I thought then the late poet Linda Gregg, whose four-decades-long friendship was to my mind a continuous conversation both endless and deep.  Linda thought poetry the most important thing in the world, and that conviction attuned her to ancient simplicities that sought beauty to defy the dying of spirit.  To submit to the premise of Stevens’ “Gubbinal” (a gubbin being a dullard) that “the world is ugly/ and the people are sad” was to achieve nothing.  On the other hand, for one to participate in the creation of something as beautiful as a poem was both to square our divorce from nature and to exalt the condition of living beings, in spite of the world’s cruelties—the dues paid for the brief privilege.  It was a credo as simple to state as it was hard to achieve.  One poem of hers, in particular, stayed in my mind.  It goes like this:

Fishing in the Keep of Silence

There is a hush now while the hills rise up
and God is going to sleep. He trusts the ship
of Heaven to take over and proceed beautifully
as he lies dreaming in the lap of the world.
He knows the owls will guard the sweetness
of the soul in their massive keep of silence,
looking out with eyes open or closed over
the length of Tomales Bay that the egrets
conform to, whitely broad in flight, white
and slim in standing. God, who thinks about
poetry all the time, breathes happily as He
repeats to Himself: there are fish in the net,
lots of fish this time in the net of the heart.

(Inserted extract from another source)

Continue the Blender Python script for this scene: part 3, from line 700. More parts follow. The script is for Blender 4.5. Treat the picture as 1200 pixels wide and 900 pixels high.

There is a serenity in the poem that recognizes both the sweep of the ultimate and the importance of the small—the disposition of the eternal toward the ephemeral and vice versa.  At the same time, the poem is not naive:  we are aware that the world is not without dangers.  God sleeps, for instance, and that fact should put us on our guard, but guarding is essential to the poem, for the ancient word “keep” names that part of a castle that is most protected and likewise most vulnerable.  Presumably, God, when he falls asleep, dreams, but we are to understand that His sleep is the place where He—as Logos, or the top of art and wholeness—is restorative and safe.  It is only we who undergo nightmares, anxiety, and dread, only we who are guilty in the course of our making.  This is not the case for the rest of nature:  the owls and the egrets do not succumb to our nightmares, nor the fish, who are caught and give up their being for our sustenance.  They are themselves a “catch,” that is, a poem.  I remember that the prescient title of one of her collections is Chosen by the Lion.  And then there is that startling assertion, which for a magician would be the “reveal”:  “God, who thinks about/ poetry all the time, breathes happily…”  If God does anything of the sort, then our creations collaborate in restoring a balance that death, degradation, and even language are keen to snatch away.  Note that this applies to “this time” and “the heart,” an achingly risky metonymy for the wish poets now have to reswear their vows in a dark time, to borrow Theodore Roethke’s apt phrase.

I have a friend, a painter of some distinction, who, when asked how she defined God, replied, “Your best thought.”  Linda would have agreed, and I suppose the work of imagining one’s best thought is equivalent to protesting the mediocre and the inferior.  Once that thought is written and felt, it does begin to trim the contours of the human conversation, even if it does not steer it.  That’s a good reason, in spite of our place in other people’s schemes, to think about poetry all the time.